Aer Lingus is to look for permission from its shareholders to double its long-haul fleet to 14 Airbus aircraft over the next seven years.
The airline announced this morning it wants to buy six extra wide Airbus A350 and six enhanced Airbus A 333-300E, with deliveries starting in two years time.
The book value of these planes is $2.4 billion, but said it had negotiated 'substantial discounts'.
While it will not say how much those price cuts were, it is understood they could be about 30%.
It said it had the option to buy a further six A350s for delivery by 2018.
Aer Lingus chief executive Dermot Mannion said the new planes would be used to service new US routes following the Open Skies agreement.
The airline has already announced new routes to Washington, San Francisco and Orlando.
The new planes will start arriving in 2009 and result in further new routes to the US.
The aircraft will give Aer Lingus scope to fly to Asia and South Africa, it says.

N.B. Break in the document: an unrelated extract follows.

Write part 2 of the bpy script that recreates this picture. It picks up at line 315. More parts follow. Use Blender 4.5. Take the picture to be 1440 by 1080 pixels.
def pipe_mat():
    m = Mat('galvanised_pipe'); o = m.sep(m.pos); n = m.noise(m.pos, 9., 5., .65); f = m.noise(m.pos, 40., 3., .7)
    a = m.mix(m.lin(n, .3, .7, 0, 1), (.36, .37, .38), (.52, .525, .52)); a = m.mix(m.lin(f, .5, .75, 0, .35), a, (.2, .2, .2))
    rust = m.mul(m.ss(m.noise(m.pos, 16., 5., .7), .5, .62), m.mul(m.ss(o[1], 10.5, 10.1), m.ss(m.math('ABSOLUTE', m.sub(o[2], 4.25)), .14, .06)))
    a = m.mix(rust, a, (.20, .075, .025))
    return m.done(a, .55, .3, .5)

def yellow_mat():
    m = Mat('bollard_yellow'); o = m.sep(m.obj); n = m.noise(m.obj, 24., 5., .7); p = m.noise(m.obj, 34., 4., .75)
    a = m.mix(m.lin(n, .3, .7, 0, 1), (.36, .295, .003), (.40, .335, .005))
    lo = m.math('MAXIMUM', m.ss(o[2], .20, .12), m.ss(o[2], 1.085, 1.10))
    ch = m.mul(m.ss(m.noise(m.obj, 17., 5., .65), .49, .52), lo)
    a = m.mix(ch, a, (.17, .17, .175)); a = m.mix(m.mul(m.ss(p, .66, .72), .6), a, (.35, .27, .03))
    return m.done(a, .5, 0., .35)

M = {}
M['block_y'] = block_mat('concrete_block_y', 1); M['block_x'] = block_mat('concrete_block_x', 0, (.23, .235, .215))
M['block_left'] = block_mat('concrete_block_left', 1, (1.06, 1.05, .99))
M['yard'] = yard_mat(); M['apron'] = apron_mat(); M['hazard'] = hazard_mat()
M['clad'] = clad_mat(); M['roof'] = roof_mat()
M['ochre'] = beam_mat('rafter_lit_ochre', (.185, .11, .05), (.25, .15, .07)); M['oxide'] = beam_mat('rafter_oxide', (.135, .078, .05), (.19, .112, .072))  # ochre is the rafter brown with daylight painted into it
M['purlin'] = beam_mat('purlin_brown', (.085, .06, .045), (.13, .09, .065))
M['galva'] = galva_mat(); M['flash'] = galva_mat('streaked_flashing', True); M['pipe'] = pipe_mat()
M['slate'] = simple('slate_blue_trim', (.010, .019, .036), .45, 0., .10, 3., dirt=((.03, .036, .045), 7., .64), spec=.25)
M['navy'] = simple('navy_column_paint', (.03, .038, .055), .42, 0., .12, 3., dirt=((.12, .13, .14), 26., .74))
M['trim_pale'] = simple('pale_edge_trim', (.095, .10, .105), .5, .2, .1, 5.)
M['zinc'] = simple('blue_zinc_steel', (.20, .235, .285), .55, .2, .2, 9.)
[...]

Shareholders will vote on the proposed purchase at an Extraordinary General Meeting in the next few weeks.
Ryanair, which has a 25.2% shareholding in Aer Lingus, says it is not in a position to comment on what it will do with its vote at the EGM.
In other news Aer Lingus figures out today show that for the year to May 2007 the load factor was down two points at 74.1%.
Breaking this down, the percentage of seats filled on long-haul flights was down 1.5 points on the year and was down 2.2 points on short-haul flights, as capacity rose overall by 6.7%.
However, in the month long-haul passenger numbers rose 3.2% to 97,000 compared to May 2006, the airline said. Short-haul traffic, rose by 5.4% to 718,000.
The airline in total had 815,000 passengers last month, a rise of 5.2% on May 2006.
The load factor - the number of seats filled on each plane - in May rose one point to 77.3%, compared to the same month last year, as capacity, or available seats, increased 2.6% in the month.